Damit fiele eigentlich auch die bislang vielleicht sogar legitime Ausrede der Mainstream-Media, sich nicht mit den Zeitgeist-Filmen auseinanderzusetzen, weg. Trotzdem passiert es wieder: die Blogosphere diskutiert, Mainstream-Media schaut weg. In Österreich sowieso, aber auch weltweit.

Dass die Mainstream Medien mit ihrer idiotischen Nichtbeschäftigung mit den interessanten Netz-Phänomenen und dort kursieredem Denkfutter dem Verschwörungstheorientum Vorschub leisten, fällt letztlich wieder auf sie zurück - bleibt also in seiner Schuldhaftigkeit unverständlich

Dabei sind die Erkenntnisse von Peter Joseph nichts, was man verschweigen müsste und auch nichts, was sonst nicht auftaucht - es kann also nur am Medium oder an der michaelmooresken Umsetzung liegen; so eine Art Penis-Neid im Wikileaks-Format.

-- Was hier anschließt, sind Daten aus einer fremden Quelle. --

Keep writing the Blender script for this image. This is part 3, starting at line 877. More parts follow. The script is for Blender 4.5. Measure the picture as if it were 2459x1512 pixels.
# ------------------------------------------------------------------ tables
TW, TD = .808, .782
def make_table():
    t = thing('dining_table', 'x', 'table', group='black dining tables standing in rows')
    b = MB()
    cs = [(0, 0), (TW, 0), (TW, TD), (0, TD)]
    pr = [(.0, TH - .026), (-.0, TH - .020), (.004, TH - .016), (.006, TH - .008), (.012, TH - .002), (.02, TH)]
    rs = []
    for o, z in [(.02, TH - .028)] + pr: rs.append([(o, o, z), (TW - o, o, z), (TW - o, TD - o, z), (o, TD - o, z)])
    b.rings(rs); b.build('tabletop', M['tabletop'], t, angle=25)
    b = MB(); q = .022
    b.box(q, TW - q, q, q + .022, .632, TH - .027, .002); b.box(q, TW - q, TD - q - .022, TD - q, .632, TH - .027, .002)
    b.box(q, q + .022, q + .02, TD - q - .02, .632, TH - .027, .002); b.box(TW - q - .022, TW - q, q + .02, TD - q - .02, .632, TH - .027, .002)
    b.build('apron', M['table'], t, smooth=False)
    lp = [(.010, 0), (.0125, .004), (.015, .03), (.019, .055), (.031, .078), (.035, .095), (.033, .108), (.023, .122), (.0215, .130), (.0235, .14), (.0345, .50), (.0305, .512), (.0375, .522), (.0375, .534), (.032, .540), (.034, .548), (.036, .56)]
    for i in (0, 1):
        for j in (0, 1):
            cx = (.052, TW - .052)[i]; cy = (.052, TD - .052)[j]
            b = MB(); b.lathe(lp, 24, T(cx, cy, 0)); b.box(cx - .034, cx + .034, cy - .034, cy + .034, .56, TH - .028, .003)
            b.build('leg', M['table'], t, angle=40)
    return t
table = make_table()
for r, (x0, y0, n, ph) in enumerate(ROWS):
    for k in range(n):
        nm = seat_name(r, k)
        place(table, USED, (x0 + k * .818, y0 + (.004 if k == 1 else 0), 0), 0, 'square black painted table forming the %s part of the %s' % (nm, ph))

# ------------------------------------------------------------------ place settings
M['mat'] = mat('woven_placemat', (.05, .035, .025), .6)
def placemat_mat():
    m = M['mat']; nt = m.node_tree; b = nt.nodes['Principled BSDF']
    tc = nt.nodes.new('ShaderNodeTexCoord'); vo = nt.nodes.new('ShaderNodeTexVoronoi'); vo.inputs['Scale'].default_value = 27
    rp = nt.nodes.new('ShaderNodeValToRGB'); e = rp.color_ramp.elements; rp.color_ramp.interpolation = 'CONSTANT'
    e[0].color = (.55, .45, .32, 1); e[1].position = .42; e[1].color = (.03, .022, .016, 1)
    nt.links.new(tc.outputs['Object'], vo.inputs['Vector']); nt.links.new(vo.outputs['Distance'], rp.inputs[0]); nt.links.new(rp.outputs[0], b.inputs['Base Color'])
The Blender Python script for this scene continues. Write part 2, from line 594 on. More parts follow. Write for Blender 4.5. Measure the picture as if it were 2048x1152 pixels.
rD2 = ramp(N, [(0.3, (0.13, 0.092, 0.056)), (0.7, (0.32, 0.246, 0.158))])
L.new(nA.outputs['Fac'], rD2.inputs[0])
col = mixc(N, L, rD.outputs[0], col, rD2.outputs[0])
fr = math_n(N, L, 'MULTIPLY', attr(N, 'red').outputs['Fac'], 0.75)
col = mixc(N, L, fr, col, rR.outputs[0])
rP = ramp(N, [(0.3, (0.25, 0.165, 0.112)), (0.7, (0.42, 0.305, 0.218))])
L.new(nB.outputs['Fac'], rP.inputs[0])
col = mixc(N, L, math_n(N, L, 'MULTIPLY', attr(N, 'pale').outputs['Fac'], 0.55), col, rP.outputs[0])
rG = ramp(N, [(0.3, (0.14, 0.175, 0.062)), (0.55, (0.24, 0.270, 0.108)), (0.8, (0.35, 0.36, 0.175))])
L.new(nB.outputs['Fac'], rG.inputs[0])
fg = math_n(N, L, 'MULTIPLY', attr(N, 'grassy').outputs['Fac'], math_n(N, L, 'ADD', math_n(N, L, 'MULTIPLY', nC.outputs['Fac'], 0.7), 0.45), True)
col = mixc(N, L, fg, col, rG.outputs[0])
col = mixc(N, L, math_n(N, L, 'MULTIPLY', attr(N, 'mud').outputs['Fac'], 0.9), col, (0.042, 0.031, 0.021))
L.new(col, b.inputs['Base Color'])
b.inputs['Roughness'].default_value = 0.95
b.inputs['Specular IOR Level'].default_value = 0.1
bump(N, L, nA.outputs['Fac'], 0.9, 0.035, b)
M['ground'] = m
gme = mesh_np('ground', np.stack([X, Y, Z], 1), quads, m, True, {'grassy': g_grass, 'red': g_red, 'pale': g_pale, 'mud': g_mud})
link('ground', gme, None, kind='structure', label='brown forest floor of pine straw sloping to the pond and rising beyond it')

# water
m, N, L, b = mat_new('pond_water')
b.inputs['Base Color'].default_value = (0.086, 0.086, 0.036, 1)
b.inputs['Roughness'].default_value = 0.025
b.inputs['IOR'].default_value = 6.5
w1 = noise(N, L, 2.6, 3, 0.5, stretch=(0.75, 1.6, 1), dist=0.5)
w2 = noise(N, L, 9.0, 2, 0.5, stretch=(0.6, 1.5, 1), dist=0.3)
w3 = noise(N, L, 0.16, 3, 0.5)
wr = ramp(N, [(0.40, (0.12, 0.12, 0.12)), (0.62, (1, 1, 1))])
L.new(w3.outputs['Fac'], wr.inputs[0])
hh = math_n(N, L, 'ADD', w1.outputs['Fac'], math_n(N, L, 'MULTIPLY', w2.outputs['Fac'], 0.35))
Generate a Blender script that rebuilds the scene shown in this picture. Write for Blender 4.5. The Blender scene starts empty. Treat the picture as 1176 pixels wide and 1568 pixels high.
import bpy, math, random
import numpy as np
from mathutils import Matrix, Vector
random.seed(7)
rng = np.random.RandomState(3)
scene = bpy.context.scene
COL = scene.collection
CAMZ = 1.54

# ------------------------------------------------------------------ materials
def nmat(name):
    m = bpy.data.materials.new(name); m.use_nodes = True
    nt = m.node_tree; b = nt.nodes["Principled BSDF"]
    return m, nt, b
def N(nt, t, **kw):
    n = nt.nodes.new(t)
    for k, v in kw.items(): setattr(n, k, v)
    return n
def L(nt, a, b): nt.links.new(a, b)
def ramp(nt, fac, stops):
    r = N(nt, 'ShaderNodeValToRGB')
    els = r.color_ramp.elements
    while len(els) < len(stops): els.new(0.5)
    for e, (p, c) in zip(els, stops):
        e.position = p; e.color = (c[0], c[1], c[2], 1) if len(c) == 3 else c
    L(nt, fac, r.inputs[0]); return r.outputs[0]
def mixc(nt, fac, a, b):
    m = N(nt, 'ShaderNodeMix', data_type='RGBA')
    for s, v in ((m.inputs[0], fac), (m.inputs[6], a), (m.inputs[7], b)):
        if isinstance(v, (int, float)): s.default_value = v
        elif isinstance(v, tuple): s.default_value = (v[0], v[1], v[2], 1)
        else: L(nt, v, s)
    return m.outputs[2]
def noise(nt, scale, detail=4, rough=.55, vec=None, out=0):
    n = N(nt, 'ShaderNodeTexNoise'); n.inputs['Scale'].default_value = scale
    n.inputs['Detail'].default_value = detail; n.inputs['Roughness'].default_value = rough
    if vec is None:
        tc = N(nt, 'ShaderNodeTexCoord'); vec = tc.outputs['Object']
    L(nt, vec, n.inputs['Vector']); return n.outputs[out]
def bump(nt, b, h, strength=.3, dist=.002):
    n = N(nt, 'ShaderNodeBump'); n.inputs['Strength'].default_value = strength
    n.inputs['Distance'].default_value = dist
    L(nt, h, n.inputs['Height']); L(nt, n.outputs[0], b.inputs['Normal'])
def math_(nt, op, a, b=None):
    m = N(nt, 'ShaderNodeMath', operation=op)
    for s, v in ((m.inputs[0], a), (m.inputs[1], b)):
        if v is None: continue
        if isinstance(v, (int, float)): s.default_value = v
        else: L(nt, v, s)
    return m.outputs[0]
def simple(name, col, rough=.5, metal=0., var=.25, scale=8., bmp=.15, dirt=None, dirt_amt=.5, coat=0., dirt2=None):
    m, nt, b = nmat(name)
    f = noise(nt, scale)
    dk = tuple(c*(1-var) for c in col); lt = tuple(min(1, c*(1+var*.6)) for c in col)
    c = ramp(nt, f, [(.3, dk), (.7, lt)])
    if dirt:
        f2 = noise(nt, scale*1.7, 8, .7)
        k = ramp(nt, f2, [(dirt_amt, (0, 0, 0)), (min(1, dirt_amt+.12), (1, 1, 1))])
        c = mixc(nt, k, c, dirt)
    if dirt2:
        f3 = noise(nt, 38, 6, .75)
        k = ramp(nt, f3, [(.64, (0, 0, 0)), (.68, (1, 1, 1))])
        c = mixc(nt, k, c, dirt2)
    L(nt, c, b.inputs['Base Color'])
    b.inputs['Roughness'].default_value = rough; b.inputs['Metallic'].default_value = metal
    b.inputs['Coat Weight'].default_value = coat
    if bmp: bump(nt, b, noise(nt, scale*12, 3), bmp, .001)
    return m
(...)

Paul Krugmans Ökonomie-Vergleich

Am selben Tag, an dem mich ein wenig verschwörerisches Mail mit dem Link zum Zeitgeist-Film erreicht, erzählt mir der Newsletter eines Blogs von einer hübschen Analyse von Paul Krugman, dem George Clooney der US-Ökonomen. Krugman relativiert in einem Blogeintrag für die NYT da die Schmäh-Daten, mit denen sich die US-Wirtschaft über die der Europäer stellt; und zwar so elegant, dass die Milchmädchen blass werden.
Sowohl die Arbeitsmarktpartizipation im Kernerwerbsalter als auch der Beitrag zum BIP pro Arbeiter pro geleisteter Arbeitsstunde unterscheidet Europa nicht von den USA. Den Unterschied machen die Randzonen: die Jungen studieren und lernen länger anstatt früh in den Arbeitsprozess einzusteigen; die Tagesarbeitszeit ist ein wenig kürzer, es gibt etwas längeren Urlaub und ein paar Jahre früher Rente.

Fazit: die Leistungsfähigkeit ist diesselbe - durch den Verzicht auf die paar Prozent, die durch die erwähnten Maßnahmen zusammenkommen, nimmt aber die Lebensqualität unverhältnismäßig zu. Das äußert sich dann in Faktoren wie den deutlich geringeren sozialen Unterschieden, der besseren Gesundheits-Vorsorge, besseren sozialen Netzen, schwächerer Konkurrenzierung und deutlich geringerer Kriminalität.

Innen-Diskurs vs. Außen-Attacke

Krugman argumentiert damit wie "Zeitgeist; Moving Forward" in der Light-Version. Während dort gleich der gesamte Mess-Apparat und die (von Locke und Adam Smith vorbereitete) Philosophie der Gottgegebenheit von Besitz in Frage gestellt wird, kratzt Krugman dezent an den goldenen Kälbern der zeitgenössischen Ökonomie-Diskussion. Er bewegt sich damit innerhalb des Systems und geht den Diskurs von innen an - während Josephs Zeitgeist-Projekt es von außen attackiert.

Beide Positionen sind legitim - beide sind aber auch einer Darstellung würdig, und zwar in den dafür zuständigen Wirtschafts-Medien oder in den Feuilletons. Da beides in Österreich nicht existiert, fällt natürlich auch diese Debatte wieder einmal flach.